At the rear, there is further emphasis on the green-on-white theme by eliminating the red colour from the rear lights and third brake light. To finish off, the side plates on the left and right ends of the large rear wing are painted white with the RS logos in python green.

Instead of a three-radiator layout seen in previous 911s, the new 911 GT3 RS features a large and angled radiator in the car's nose, allowing space on the sides to be used for active aerodynamics elements.

Porsche says that the adjustable front wings and the two-part rear wing (plus other aerodynamic features) provide up to 409kg of total downforce at 200kph and 806kg at 285kph. This is twice as much as the 991.2 predecessor and three times as much as the current 911 GT3.

A drag reduction system (DRS) is featured in a production Porsche for the first time in the 911 GT3 RS. The system helps achieve low drag and higher speeds on long straights by flattening the wing and activating the air brake function during strong braking. Meanwhile, the wing elements at the front and rear contribute to aerodynamic deceleration and cooling the brakes.

The rear wing is huge, and also for the first time on a production Porsche the upper edge is higher than the car's roof. An air splitter replaces the front spoiler on the new model and divides air flowing over and underneath the car.

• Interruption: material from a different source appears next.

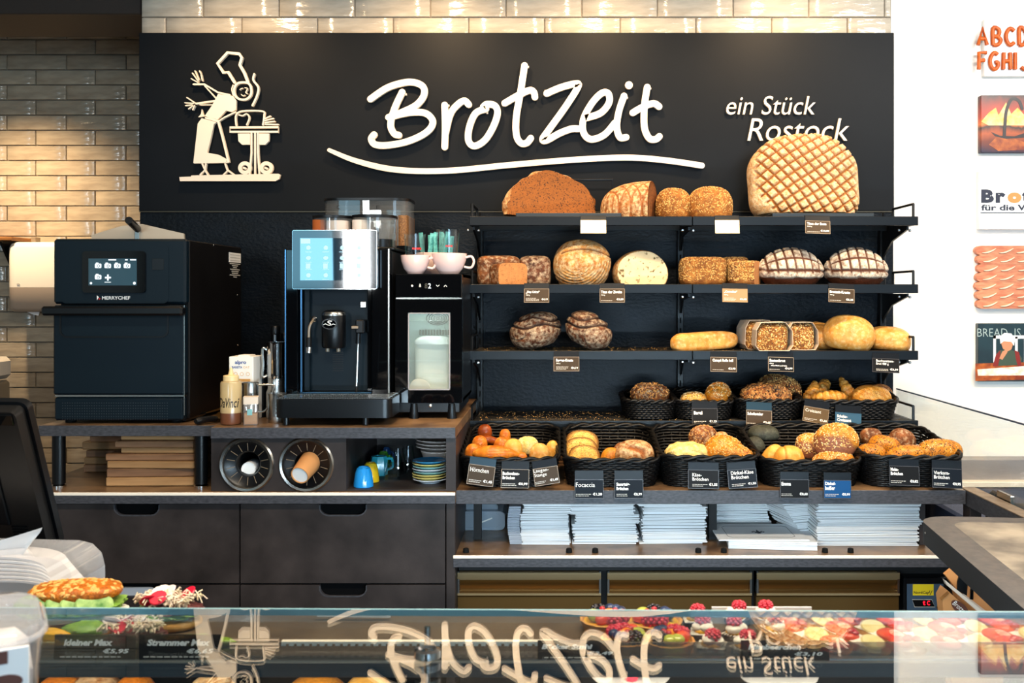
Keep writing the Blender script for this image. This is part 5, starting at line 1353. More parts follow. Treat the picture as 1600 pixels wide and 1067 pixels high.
# ---------------------------------------------------------------- dough colours
crust('crust_rye', '#4f2912', '#8c5228', '#d9c3a0', .40, '#3a1c0d')
crust('crust_dark', '#38190c', '#6f3b1c', '#d0b898', .58, '#30170c', bump=.8)
crust('crust_flour', '#6f3c1a', '#a5652c', '#d9bd90', .66, '#8a4a18', bump=.5)
crust('crust_scored', '#6a3a1c', '#a89880', '#ddd2c0', .85, '#4a220e', bump=.5)
crust('crust_giant', '#bf7f40', '#d6a468', '#e8d0a8', .80, '#a05a18', bump=.7)
crust('crust_country', '#935722', '#cf9146', '#e3cca0', .6, '#5b2f14', bump=.5)
crust('crust_white', '#bd7a2c', '#d9a456', '#e9cb94', .36, '#f0d090', rough=.45, bump=.15, speck=.3)
crust('crust_seed', '#6e3e16', '#9c6226', '#c0904c', .4, '#70400f', bump=.9, bscale=340)
crust('crust_gold', '#a9600f', '#cd8526', '#e0aa58', .28, '#8a4a12', rough=.38, bump=.25)
crust('crust_lye', '#a85316', '#dc8528', '#f0b058', .25, '#f0d5a5', rough=.22, bump=.08, speck=.15)
crust('crust_lye_dark', '#6a2c10', '#a04a1a', '#92501f', .2, '#2a1008', rough=.2, bump=.08, speck=.15)
crust('crust_spelt', '#a9600f', '#cd8526', '#e0aa58', .28, '#8a5236', rough=.5, bump=.4)
crust('crust_cheese', '#cfa94e', '#e3cb84', '#efdfae', .5, '#c98f38', rough=.4, bump=.6)
crust('crust_emma', '#c4832c', '#d9a44c', '#eccb84', .3, '#b8701f', rough=.4, bump=.12, speck=.25)
crust('crust_choc', '#6f3d1c', '#9a6030', '#d2a868', .4, '#2e160b', bump=1)
crust('crust_croissant', '#bc721f', '#d99c42', '#ecc680', .4, '#b06a1c', rough=.35, bump=.3)
crust('crust_shade', '#282a22', '#3a3c32', '#525448', .4, '#3a3c34', bump=.3)  # shade at the rear of the basket, put into the crust colour
crust('crust_herb', '#c98f38', '#dfb055', '#ecd08c', .3, '#6a4418', rough=.5, bump=.4)
crumb('crumb_rye', '#7d4611', '#3f2008', 170, .425)
crumb('crumb_brown', '#b07440', '#7a4620', 170, .38)
crumb('crumb_white', '#cdb58c', '#5e4926', 60, .39)
mat('seed_tan', '#d2a763', .6); mat('seed_pale', '#ead2a0', .6); mat('seed_brown', '#6e4520', .6); mat('seed_black', '#241a12', .5); mat('choc_chip', '#26130a', .4); mat('nut', '#c78d4c', .6); mat('almond', '#e0a95a', .5)

# ---------------------------------------------------------------- loaves on the rack
def onshelf(k, px0, px1, pyt, y=4.08): c, w, h = at(px0, px1, pyt, ZS[k] - .002, y); return (c, y, ZS[k] - .002), w, h
LO = 'loaf'
# top shelf
st = []
for px0, px1, lb in ((808, 968, 'black slate serving board under the big cut loaf'), (1196, 1350, 'black slate serving board under the giant loaf')):
    (c, y, z), w, _ = onshelf(0, px0, px1, 330)
    solo('slate_board', G().box((-w / 2, -.13, 0), (w / 2, .13, .018), .002), 'slate', lb, 'board', (c, 4.08, z))
zt = .0185
(c, y, z), w, h = onshelf(0, 786, 932, 270)
def w_dome(p, u): p[:, 2] *= 1 - .12 * u[:, 0] ** 2 + .05 * np.sin(u[:, 0] * 3 + 2); return p
dough('cut_loaf', 'big brown loaf showing its wide orange-brown cut face, top shelf', LO, (c, 4.08, z + zt), (w, .26, h - zt), 'crust_flour', (0, 0, .0), cutmat='crumb_rye', n=30, e=2.2, flat=.25, lump=.05, fine=.06, seed=2, cut=((.012, -.012, 0), (.30, -1, .10)), warp=w_dome)
(c, y, z), w, h = onshelf(0, 937, 1027, 283)
dough('half_loaf', 'floury half loaf with diamond cuts and a cut end, top shelf', LO, (c + w * .42, 4.08, z), (w * 1.85, .24, h), 'crust_flour', (0, 0, -.10), cutmat='crumb_rye', n=72, e=2.4, flat=.3, lump=.03, seed=5, cut=((0, 0, 0), (1, -.16, 0)), score=sc_cross(.034, .20, (32, -50), (0, 1)), depth=.004)
for i, (a, b_, t_) in enumerate(((1025, 1079, 294), (1074, 1143, 292))):
    (c, y, z), w, h = onshelf(0, a, b_, t_, 4.10 - i * .03)
    dough('seeded_loaf', ('round golden seeded loaf half hidden by its twin, top shelf', 'larger round golden seeded loaf next to the blank tag, top shelf')[i], LO, (c, y, z), (w, .2, h), 'crust_seed', group='seeded round loaves', n=24, e=2.6, flat=.5, lump=.02, seed=7 + i, seeds=((900, .0035, 'seed_tan'), (300, .0033, 'seed_brown')))
(c, y, z), w, h = onshelf(0, 1172, 1348, 205, 4.08)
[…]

There are various air inlets and outlets, along with air blades and fins to maximise the aerodynamics as well as cooling performance for the 911 GT3 RS.

The front double wishbone and rear multi-link suspension has gone through improvements that contribute to increased downforce as well as braking stability. Meanwhile, driver assistance systems and rear-axle steering also enjoy more dynamic set-ups.

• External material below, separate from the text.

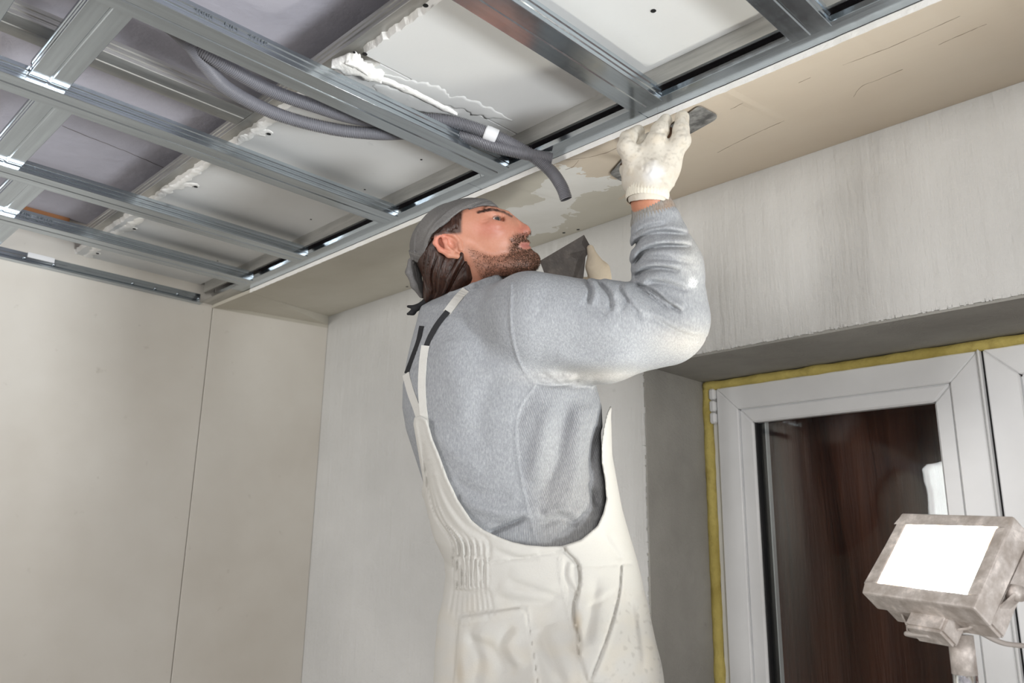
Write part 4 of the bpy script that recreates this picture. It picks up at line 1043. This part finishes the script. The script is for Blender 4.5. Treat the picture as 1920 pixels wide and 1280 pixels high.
# ------------------------------------------------------------------ bib overalls
OV = Sheet(700, 1380, 600, 1500)
edge_pts = [(801, 786), (811, 822), (825, 856), (840, 897), (858, 935), (884, 975), (905, 992), (932, 1005), (958, 1015), (985, 1021), (1020, 1024), (1055, 1023), (1090, 1011), (1120, 986), (1131, 962), (1137, 936), (1134, 900), (1128, 866), (1128, 830), (1132, 800), (1138, 775), (1146, 757)]
BIB = [(788, 778)] + edge_pts + [(1200, 757), (1320, 1000), (1320, 1600), (640, 1600), (640, 1010), (780, 960), (794, 905), (787, 865), (775, 795), (777, 782)]
EDGE = OV.poly(BIB)
OV.img -= 0.0
for i in range(13):                                                    # long gathers running up to the straps
    t = i / 12; x0 = 852 + 64 * t; x1 = 793 + 22 * t; xm = 818 + 55 * t
    OV.stroke([(x1, 830 + 60 * t), ((x1 + xm) / 2 - 3, 905 + 40 * t), (xm, 965 + 22 * t), (x0 - 3, 1015), (x0, 1052)], (-5.0, 5.0)[i % 2] * random.uniform(.7, 1.1), 2.8 + 1.8 * t)
for i in range(17):                                                    # elasticated back: short pleats
    x = 850 + 66 * i / 16; a = (-3.0, 3.0)[i % 2]
    OV.stroke([(x, 1044), (x + random.uniform(-2, 2), 1062), (x + random.uniform(-2, 2), 1082), (x + 1, 1106)], a, 2.0)
    if i % 2 == 0: OV.stroke([(x, 1104), (x - 4 + i * .6, 1130), (x - 8 + i * 1.1, 1150 + 6 * (i % 3))], -2.6, 2.4)
OV.stroke([(846, 1046), (880, 1042), (918, 1048)], -2, 3); OV.stroke([(846, 1106), (880, 1108), (918, 1102)], -2.5, 3)
OV.stroke([(918, 1052), (919, 1080), (918, 1104)], 2.5, 3, False)
OV.stroke([(912, 1058), (960, 1048), (1010, 1040), (1058, 1034)], -3, 2.2, False); OV.stroke([(1072, 1062), (1130, 1060), (1184, 1056)], -2.6, 2.0, False)
OV.stroke([(1048, 1046), (1052, 1090), (1062, 1135), (1078, 1200), (1092, 1290)], 2.2, 1.8, False); OV.stroke([(1054, 1046), (1058, 1090), (1068, 1135), (1084, 1200), (1098, 1290)], 2.2, 1.8, False)
OV.raise_poly([(1058, 1022), (1064, 1034), (1080, 1048), (1088, 1062), (1090, 1085), (1086, 1110), (1080, 1130), (1080, 1160), (1089, 1195), (1088, 1226), (1104, 1280), (1300, 1300), (1300, 757), (1110, 757), (1110, 960), (1090, 1011)], 6.5, 1.6)
OV.stroke([(1056, 1022), (1063, 1037), (1078, 1052), (1085, 1068), (1087, 1088), (1083, 1112), (1077, 1132), (1077, 1160), (1086, 1195), (1085, 1228)], -5, 2.0, False)
OV.fold([(1064, 1050), (1060, 1078), (1070, 1100), (1084, 1118)], 3.5, 5); OV.fold([(1100, 1140), (1130, 1125), (1160, 1105)], 1.8, 6)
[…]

Thanks to the use of lightweight materials including carbon fibre reinforced polymer (CFRP), the 911 GT3 RS weighs in at 1,450kg. According to Porsche, the doors, front wings, roof and front lid are made from CFRP while interior features such as the bucket seats are also made from lightweight CFRP.

There are three driving modes -- normal, sport and track. In track mode, basic settings can be individually adjusted, for example the rebound and compression of the front and rear dampers can be separately adjusted. The rear differential can also be adjusted by rotary controls on the steering wheel (the DRS controls and buttons are also on the steering wheel).

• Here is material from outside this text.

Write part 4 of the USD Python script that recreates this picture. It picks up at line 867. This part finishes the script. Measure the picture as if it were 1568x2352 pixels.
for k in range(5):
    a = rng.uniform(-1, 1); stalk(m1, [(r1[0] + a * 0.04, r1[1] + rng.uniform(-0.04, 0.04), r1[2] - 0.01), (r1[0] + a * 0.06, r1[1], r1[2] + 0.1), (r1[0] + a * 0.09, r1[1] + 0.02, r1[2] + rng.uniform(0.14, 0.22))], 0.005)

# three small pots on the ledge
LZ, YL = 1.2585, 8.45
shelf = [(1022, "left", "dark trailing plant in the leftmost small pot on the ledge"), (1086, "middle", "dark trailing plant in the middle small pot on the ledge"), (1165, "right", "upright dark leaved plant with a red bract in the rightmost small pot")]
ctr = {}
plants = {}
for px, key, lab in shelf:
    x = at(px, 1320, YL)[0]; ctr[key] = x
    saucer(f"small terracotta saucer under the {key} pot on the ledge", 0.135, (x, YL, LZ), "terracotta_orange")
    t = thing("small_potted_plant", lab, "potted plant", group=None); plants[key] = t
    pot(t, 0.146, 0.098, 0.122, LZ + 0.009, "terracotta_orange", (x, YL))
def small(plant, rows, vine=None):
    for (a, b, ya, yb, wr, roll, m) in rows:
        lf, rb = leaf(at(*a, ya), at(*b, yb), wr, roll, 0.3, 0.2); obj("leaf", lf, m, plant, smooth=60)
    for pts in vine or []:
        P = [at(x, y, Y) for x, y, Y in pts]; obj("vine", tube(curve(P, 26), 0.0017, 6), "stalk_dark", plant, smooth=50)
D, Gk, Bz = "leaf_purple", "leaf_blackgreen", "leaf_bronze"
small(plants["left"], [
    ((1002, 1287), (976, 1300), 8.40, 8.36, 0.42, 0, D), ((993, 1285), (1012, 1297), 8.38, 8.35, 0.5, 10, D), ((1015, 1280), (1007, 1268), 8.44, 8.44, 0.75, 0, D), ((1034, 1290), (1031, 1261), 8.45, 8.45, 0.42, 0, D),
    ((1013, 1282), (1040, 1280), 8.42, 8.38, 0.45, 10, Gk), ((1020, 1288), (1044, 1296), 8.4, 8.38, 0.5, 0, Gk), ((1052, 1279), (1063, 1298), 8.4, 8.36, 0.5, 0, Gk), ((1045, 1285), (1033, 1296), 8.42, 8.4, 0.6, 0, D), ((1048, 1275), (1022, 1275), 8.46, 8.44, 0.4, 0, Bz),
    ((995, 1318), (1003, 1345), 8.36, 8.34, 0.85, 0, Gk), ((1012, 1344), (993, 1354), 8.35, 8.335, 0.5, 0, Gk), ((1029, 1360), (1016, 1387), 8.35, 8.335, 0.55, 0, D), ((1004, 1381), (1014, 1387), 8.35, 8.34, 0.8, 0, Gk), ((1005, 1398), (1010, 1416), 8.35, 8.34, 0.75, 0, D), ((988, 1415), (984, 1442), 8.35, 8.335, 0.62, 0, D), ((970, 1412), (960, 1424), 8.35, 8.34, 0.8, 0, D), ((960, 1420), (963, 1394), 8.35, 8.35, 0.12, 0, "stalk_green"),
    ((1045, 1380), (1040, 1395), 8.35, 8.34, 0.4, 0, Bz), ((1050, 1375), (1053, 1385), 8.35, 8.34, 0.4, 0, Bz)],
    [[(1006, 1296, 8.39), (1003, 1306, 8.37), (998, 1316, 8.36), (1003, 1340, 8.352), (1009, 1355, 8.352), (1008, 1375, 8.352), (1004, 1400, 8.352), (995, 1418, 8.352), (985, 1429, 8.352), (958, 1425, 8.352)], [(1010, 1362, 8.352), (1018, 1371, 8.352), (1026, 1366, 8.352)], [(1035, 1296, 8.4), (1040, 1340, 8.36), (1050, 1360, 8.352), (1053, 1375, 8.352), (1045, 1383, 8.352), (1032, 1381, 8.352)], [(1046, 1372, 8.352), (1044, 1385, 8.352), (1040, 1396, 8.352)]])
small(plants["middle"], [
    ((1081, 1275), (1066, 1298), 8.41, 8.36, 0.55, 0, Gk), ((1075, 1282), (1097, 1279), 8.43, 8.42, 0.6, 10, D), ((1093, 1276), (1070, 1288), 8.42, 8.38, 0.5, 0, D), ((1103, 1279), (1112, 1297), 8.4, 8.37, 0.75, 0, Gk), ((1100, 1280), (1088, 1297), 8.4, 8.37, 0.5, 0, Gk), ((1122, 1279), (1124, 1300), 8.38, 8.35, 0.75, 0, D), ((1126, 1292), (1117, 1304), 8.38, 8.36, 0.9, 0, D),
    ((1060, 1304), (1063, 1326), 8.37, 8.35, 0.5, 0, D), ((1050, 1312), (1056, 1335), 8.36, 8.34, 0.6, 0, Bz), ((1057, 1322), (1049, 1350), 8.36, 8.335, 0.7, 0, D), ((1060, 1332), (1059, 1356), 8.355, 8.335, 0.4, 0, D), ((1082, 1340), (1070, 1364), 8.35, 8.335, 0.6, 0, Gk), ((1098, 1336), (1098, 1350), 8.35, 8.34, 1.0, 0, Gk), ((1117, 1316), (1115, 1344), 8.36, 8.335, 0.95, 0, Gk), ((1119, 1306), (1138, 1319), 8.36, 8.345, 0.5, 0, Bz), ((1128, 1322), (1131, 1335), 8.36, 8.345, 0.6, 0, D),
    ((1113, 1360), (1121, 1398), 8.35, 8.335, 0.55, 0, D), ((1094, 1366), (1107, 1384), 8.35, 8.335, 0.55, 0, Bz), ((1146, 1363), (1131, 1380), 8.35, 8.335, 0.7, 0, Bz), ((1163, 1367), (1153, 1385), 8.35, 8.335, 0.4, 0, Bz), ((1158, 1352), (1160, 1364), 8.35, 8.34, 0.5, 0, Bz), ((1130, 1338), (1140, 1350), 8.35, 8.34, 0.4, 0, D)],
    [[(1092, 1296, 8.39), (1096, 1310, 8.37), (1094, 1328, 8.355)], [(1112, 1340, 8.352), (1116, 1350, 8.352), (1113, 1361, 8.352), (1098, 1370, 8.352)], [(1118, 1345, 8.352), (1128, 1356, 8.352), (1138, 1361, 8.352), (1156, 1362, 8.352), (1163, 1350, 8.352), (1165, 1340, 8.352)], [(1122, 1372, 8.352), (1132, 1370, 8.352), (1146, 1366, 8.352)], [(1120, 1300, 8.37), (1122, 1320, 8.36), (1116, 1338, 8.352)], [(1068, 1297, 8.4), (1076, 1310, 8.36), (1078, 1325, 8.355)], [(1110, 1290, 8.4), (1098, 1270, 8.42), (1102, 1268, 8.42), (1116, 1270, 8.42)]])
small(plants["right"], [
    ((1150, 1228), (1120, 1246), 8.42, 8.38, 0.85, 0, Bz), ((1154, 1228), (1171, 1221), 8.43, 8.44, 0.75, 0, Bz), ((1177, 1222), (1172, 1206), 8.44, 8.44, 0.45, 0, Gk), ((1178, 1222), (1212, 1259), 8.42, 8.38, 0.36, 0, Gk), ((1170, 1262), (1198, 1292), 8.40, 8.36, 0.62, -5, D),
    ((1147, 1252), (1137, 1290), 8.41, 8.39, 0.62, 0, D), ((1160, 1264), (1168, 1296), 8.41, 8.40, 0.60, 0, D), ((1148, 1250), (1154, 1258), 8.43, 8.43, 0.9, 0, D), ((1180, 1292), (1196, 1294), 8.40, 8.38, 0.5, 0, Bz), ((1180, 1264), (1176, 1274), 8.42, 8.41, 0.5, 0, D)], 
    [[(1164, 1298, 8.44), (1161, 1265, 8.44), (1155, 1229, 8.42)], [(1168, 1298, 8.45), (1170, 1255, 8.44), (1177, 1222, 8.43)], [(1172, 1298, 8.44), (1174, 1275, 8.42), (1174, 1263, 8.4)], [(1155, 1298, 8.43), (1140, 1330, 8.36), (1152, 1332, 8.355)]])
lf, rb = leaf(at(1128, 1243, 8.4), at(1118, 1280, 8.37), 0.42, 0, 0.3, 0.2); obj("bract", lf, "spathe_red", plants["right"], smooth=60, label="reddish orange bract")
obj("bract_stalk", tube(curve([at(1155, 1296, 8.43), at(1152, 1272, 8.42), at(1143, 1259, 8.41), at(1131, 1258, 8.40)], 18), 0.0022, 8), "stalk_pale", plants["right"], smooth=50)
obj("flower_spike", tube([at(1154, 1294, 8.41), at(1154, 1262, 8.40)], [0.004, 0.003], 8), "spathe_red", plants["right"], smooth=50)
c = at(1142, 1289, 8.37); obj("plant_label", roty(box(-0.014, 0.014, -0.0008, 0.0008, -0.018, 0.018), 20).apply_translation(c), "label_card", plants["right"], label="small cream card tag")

The 911 GT3 RS also comes with a track screen that reduces the 7-inch side displays to show only important information.

The 4.0-litre naturally-aspirated engine has been further improved compared to the 911 GT3 with new camshafts and modified cam profiles to deliver 525hp and rev to 9,000rpm. The boxer engine is mated to a seven-speed dual clutch transmission with a shorter overall gear ratio, and air intakes on the underbody help the gearbox withstand extreme loads during track use.

Porsche claims 0-100kph acceleration in 3.2sec and a top speed of 296kph.

Stopping power comes from aluminium monoblock fixed caliper brakes with six pistons and 408mm brake discs up front. Both the piston diameters and disc thickness have been increased, while the rear axle still comes with the same 380mm discs with four-piston calipers.

There's also an optional ceramic brake option with 410mm discs up front and 390mm discs at the rear.

The forged lightweight centre-lock wheels are offered along with 275/35 R20 tyres in front and 335/30 R21 tyres at the rear.

Porsche says that the 911 GT3 RS is available with the Clubsport package that includes a steel rollover bar, hand-held fire extinguisher and six-point belt for the driver, at no extra cost. The cockpit features black leather, Racetex and carbon-weave finish.

The Weissach package, meanwhile, isn't free and comes with more upgrades including a carbon-weave finish for exterior parts, CFRP anti-roll bars and rollover bars (6kg lighter than steel), and PDK paddle shifters with motorsport-derived magnet technology. Magnesium forged wheels that save another 8kg are also available in this package.

Pricing of the new 911 GT3 RS starts at €229,517 in Germany. Pricing in Thailand is unavailable.

1972/1973 911 Carrera RS 2.7

The story began 50 years ago when the 911 Carrera RS 2.7 was crowned Germany's fastest sports car. Starting off as a homologation special with many technical innovations, it was the most powerful version of the first-gen 911, with the air-cooled flat-six engine producing 210hp@6,300rpm and 254Nm@5,100rpm.

Much like the new 911 GT3 RS, wind tunnel testing and aerodynamic science introduced never-before-seen technology to the 911. The ducktail, now as much an icon of style as an element of function, was critical in achieving stability at high speeds. Not only did it unlock the ability to drive faster, but it did so without incurring additional drag. In fact, it reduced the drag coefficient.